Risk Management

Rambus Settles Options-Driven Class Action

The $18 million agreement comes on the heels of a derivative settlement in which former officers agreed to pay $6.5 million.
Stephen TaubSeptember 10, 2007

Rambus Inc. has agreed to pay $18 million to settle a class-action suit that had questioned the company’s accounting for stock-option grants. The settlement would lead to a dismissal of all claims against all defendants in the litigation.

The settlement is subject to final documentation as well as final court approval. The chip-maker said it would continue talking with its insurers about what they might contribute to the settlement amount.

In a separate matter, Rambus announced last month that it had settled derivative lawsuits filed in the name of the company against a number of former executives, who agreed to pay it 6.5 million in cash and cash equivalents and give up claims to over 2.7 million stock options. The company had filed the derivate claims in connection with an internal probe that found that some stock option grants issued by the company had been misdated.

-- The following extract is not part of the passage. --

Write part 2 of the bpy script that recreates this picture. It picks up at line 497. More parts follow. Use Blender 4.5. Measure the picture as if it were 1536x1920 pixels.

The company said the settlements were conditioned on the dismissal of the claims against the ex-officers. At the same time, Rambus said that claims would be maintained against Ed Larsen, who served as vice president of human resources from September 1996 until December 1999, and then as senior vice president of administration until July 2004. Larsen’s attorney said in August that the claims against his client were meritless.

Last October, Rambus said that a probe by its audit committee found that “a significant number” of stock option grants weren’t correctly dated or accounted for, forcing it to take pre-tax, non-cash stock-based compensation charges of more than $200 million. The company also reaffirmed a prior determination that it would restate its financials for the three years ending 2005 and the first quarter of 2006.

In its announcement at the time, however, the company went out of its way to give a vote of confidence to CFO Satish Rishi and CEO Harold Hughes, assuring that their jobs were safe. It said that directors and the audit committee “have full faith in the integrity” of Hughes, who has been CEO since January 2005, and Rishi, CFO since April 2006. The findings of the investigation, the company’s statement noted at the time, “do not implicate them in any misconduct.”